(DATA PROVIDED):
---
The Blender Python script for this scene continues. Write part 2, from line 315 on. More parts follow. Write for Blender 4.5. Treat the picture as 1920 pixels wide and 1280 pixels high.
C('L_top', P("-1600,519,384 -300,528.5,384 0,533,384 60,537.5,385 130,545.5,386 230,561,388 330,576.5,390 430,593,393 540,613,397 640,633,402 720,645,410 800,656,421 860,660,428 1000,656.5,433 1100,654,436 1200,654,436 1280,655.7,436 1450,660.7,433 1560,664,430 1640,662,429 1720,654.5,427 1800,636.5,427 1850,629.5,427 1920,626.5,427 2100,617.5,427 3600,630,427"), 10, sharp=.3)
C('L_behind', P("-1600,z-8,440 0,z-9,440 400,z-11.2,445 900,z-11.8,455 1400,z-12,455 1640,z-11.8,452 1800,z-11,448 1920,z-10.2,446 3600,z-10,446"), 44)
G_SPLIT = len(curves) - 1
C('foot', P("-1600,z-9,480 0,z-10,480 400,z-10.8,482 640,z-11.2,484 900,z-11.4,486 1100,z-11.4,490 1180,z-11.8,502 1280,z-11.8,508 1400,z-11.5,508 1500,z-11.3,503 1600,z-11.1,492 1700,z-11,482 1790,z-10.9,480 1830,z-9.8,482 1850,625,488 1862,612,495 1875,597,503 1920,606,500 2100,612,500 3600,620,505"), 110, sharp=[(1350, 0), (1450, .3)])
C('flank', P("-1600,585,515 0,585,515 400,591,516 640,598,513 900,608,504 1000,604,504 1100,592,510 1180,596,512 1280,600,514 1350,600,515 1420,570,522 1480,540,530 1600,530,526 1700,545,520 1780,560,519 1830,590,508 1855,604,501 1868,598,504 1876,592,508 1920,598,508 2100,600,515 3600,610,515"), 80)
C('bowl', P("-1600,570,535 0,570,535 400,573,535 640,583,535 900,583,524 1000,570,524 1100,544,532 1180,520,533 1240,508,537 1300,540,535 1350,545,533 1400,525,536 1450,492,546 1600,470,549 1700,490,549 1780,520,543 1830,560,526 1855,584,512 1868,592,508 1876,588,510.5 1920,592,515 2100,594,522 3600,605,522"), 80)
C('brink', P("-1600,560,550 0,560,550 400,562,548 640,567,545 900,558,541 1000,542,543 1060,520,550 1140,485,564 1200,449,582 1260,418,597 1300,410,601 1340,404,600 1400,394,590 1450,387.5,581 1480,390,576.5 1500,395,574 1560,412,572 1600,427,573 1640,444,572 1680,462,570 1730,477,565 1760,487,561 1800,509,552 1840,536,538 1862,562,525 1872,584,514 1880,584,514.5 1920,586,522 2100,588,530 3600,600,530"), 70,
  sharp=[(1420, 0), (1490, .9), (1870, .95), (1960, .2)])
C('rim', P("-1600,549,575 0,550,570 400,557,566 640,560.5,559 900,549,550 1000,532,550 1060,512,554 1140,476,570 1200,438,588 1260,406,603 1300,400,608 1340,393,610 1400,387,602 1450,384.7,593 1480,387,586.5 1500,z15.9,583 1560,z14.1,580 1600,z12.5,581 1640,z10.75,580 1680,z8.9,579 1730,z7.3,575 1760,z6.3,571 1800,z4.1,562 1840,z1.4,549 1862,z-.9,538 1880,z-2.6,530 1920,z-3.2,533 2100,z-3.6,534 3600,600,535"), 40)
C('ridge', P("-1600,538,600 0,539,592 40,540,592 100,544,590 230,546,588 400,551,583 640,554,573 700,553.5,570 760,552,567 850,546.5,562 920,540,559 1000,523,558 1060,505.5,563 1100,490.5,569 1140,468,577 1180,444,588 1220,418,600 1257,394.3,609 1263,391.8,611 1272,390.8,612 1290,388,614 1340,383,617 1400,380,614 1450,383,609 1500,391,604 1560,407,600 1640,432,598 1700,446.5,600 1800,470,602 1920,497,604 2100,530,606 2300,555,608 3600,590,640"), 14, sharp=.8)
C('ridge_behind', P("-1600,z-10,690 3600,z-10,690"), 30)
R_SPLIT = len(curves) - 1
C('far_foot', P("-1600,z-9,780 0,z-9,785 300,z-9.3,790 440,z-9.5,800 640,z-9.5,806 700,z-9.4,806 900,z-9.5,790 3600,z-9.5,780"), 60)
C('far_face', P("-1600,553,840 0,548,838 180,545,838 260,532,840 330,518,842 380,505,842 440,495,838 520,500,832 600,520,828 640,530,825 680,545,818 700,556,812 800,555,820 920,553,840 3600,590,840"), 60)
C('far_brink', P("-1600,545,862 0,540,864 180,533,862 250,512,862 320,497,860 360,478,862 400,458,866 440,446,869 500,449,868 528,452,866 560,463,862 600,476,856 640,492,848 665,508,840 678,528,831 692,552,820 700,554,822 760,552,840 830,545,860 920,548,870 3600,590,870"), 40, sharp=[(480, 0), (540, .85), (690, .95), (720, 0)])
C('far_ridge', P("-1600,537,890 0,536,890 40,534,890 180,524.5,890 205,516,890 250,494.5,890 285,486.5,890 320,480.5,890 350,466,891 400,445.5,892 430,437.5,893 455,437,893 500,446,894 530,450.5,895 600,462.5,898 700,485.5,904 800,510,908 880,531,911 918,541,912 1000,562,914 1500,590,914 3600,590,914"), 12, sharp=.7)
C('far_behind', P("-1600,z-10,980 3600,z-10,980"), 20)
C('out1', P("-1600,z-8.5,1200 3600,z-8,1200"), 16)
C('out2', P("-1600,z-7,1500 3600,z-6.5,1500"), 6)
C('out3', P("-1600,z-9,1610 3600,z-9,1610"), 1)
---
(REQUIREMENTS): Extract all the material, leaving every line as it is.

(EXERCISE RESPONSE):
The Blender Python script for this scene continues. Write part 2, from line 315 on. More parts follow. Write for Blender 4.5. Treat the picture as 1920 pixels wide and 1280 pixels high.
C('L_top', P("-1600,519,384 -300,528.5,384 0,533,384 60,537.5,385 130,545.5,386 230,561,388 330,576.5,390 430,593,393 540,613,397 640,633,402 720,645,410 800,656,421 860,660,428 1000,656.5,433 1100,654,436 1200,654,436 1280,655.7,436 1450,660.7,433 1560,664,430 1640,662,429 1720,654.5,427 1800,636.5,427 1850,629.5,427 1920,626.5,427 2100,617.5,427 3600,630,427"), 10, sharp=.3)
C('L_behind', P("-1600,z-8,440 0,z-9,440 400,z-11.2,445 900,z-11.8,455 1400,z-12,455 1640,z-11.8,452 1800,z-11,448 1920,z-10.2,446 3600,z-10,446"), 44)
G_SPLIT = len(curves) - 1
C('foot', P("-1600,z-9,480 0,z-10,480 400,z-10.8,482 640,z-11.2,484 900,z-11.4,486 1100,z-11.4,490 1180,z-11.8,502 1280,z-11.8,508 1400,z-11.5,508 1500,z-11.3,503 1600,z-11.1,492 1700,z-11,482 1790,z-10.9,480 1830,z-9.8,482 1850,625,488 1862,612,495 1875,597,503 1920,606,500 2100,612,500 3600,620,505"), 110, sharp=[(1350, 0), (1450, .3)])
C('flank', P("-1600,585,515 0,585,515 400,591,516 640,598,513 900,608,504 1000,604,504 1100,592,510 1180,596,512 1280,600,514 1350,600,515 1420,570,522 1480,540,530 1600,530,526 1700,545,520 1780,560,519 1830,590,508 1855,604,501 1868,598,504 1876,592,508 1920,598,508 2100,600,515 3600,610,515"), 80)
C('bowl', P("-1600,570,535 0,570,535 400,573,535 640,583,535 900,583,524 1000,570,524 1100,544,532 1180,520,533 1240,508,537 1300,540,535 1350,545,533 1400,525,536 1450,492,546 1600,470,549 1700,490,549 1780,520,543 1830,560,526 1855,584,512 1868,592,508 1876,588,510.5 1920,592,515 2100,594,522 3600,605,522"), 80)
C('brink', P("-1600,560,550 0,560,550 400,562,548 640,567,545 900,558,541 1000,542,543 1060,520,550 1140,485,564 1200,449,582 1260,418,597 1300,410,601 1340,404,600 1400,394,590 1450,387.5,581 1480,390,576.5 1500,395,574 1560,412,572 1600,427,573 1640,444,572 1680,462,570 1730,477,565 1760,487,561 1800,509,552 1840,536,538 1862,562,525 1872,584,514 1880,584,514.5 1920,586,522 2100,588,530 3600,600,530"), 70,
  sharp=[(1420, 0), (1490, .9), (1870, .95), (1960, .2)])
C('rim', P("-1600,549,575 0,550,570 400,557,566 640,560.5,559 900,549,550 1000,532,550 1060,512,554 1140,476,570 1200,438,588 1260,406,603 1300,400,608 1340,393,610 1400,387,602 1450,384.7,593 1480,387,586.5 1500,z15.9,583 1560,z14.1,580 1600,z12.5,581 1640,z10.75,580 1680,z8.9,579 1730,z7.3,575 1760,z6.3,571 1800,z4.1,562 1840,z1.4,549 1862,z-.9,538 1880,z-2.6,530 1920,z-3.2,533 2100,z-3.6,534 3600,600,535"), 40)
C('ridge', P("-1600,538,600 0,539,592 40,540,592 100,544,590 230,546,588 400,551,583 640,554,573 700,553.5,570 760,552,567 850,546.5,562 920,540,559 1000,523,558 1060,505.5,563 1100,490.5,569 1140,468,577 1180,444,588 1220,418,600 1257,394.3,609 1263,391.8,611 1272,390.8,612 1290,388,614 1340,383,617 1400,380,614 1450,383,609 1500,391,604 1560,407,600 1640,432,598 1700,446.5,600 1800,470,602 1920,497,604 2100,530,606 2300,555,608 3600,590,640"), 14, sharp=.8)
C('ridge_behind', P("-1600,z-10,690 3600,z-10,690"), 30)
R_SPLIT = len(curves) - 1
C('far_foot', P("-1600,z-9,780 0,z-9,785 300,z-9.3,790 440,z-9.5,800 640,z-9.5,806 700,z-9.4,806 900,z-9.5,790 3600,z-9.5,780"), 60)
C('far_face', P("-1600,553,840 0,548,838 180,545,838 260,532,840 330,518,842 380,505,842 440,495,838 520,500,832 600,520,828 640,530,825 680,545,818 700,556,812 800,555,820 920,553,840 3600,590,840"), 60)
C('far_brink', P("-1600,545,862 0,540,864 180,533,862 250,512,862 320,497,860 360,478,862 400,458,866 440,446,869 500,449,868 528,452,866 560,463,862 600,476,856 640,492,848 665,508,840 678,528,831 692,552,820 700,554,822 760,552,840 830,545,860 920,548,870 3600,590,870"), 40, sharp=[(480, 0), (540, .85), (690, .95), (720, 0)])
C('far_ridge', P("-1600,537,890 0,536,890 40,534,890 180,524.5,890 205,516,890 250,494.5,890 285,486.5,890 320,480.5,890 350,466,891 400,445.5,892 430,437.5,893 455,437,893 500,446,894 530,450.5,895 600,462.5,898 700,485.5,904 800,510,908 880,531,911 918,541,912 1000,562,914 1500,590,914 3600,590,914"), 12, sharp=.7)
C('far_behind', P("-1600,z-10,980 3600,z-10,980"), 20)
C('out1', P("-1600,z-8.5,1200 3600,z-8,1200"), 16)
C('out2', P("-1600,z-7,1500 3600,z-6.5,1500"), 6)
C('out3', P("-1600,z-9,1610 3600,z-9,1610"), 1)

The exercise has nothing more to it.